Selon cette même étude, le temps de réaction des conducteurs ayant un téléphone cellulaire dans la main était de 30 % plus lent que celui d'un automobiliste ayant 80 mg d'alcool pour 100 millilitres de sang, et de 50 % plus lent par rapport à une conduite normale. Malgré la liberté qu'offre un dispositif mains libres, l'utilisation d'un téléphone cellulaire provoque une distraction mentale dont les effets peuvent se prolonger quelques minutes après la fin de la conversation.

 

L'étude britannique a également détruit le mythe selon lequel utiliser un téléphone cellulaire ne distrairait pas plus qu'écouter la radio ou parler avec un passager.

 

Dire que l'utilisation du téléphone est plus dangereuse que l'alcool est-il exagéré?
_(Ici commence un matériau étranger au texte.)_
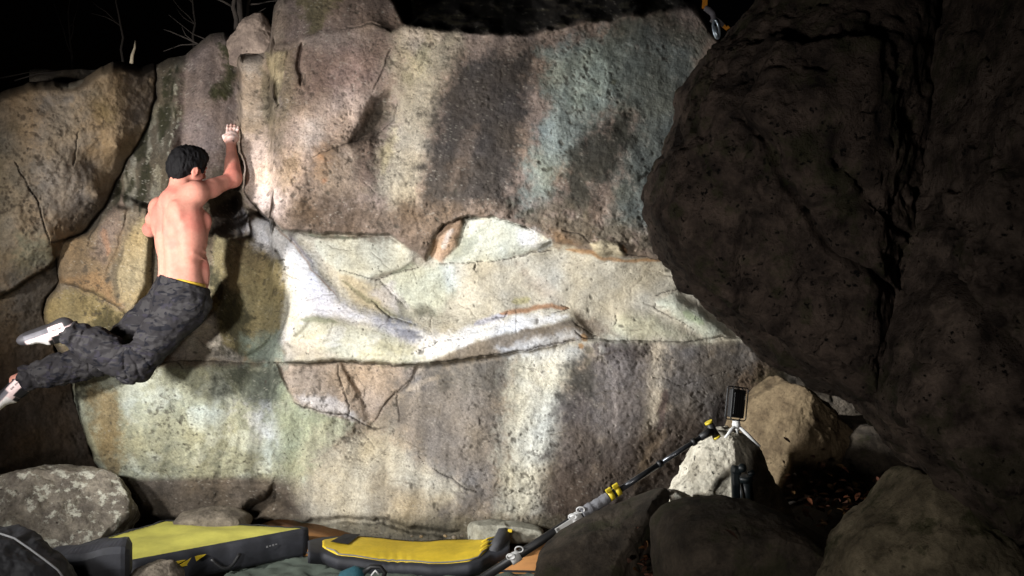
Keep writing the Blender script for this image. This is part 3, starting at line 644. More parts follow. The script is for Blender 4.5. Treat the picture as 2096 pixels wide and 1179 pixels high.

Je ne sais pas. Mais entre deux maux, la ministre Boulet a choisi le moindre, puisqu'il ne sert à rien de mettre en place des lois qui ne peuvent être appliquées. Soyons réalistes: l'interdiction du mainslibres était inapplicable. En effet, comment la police aurait-elle déterminé si le conducteur parle ou s'il chante?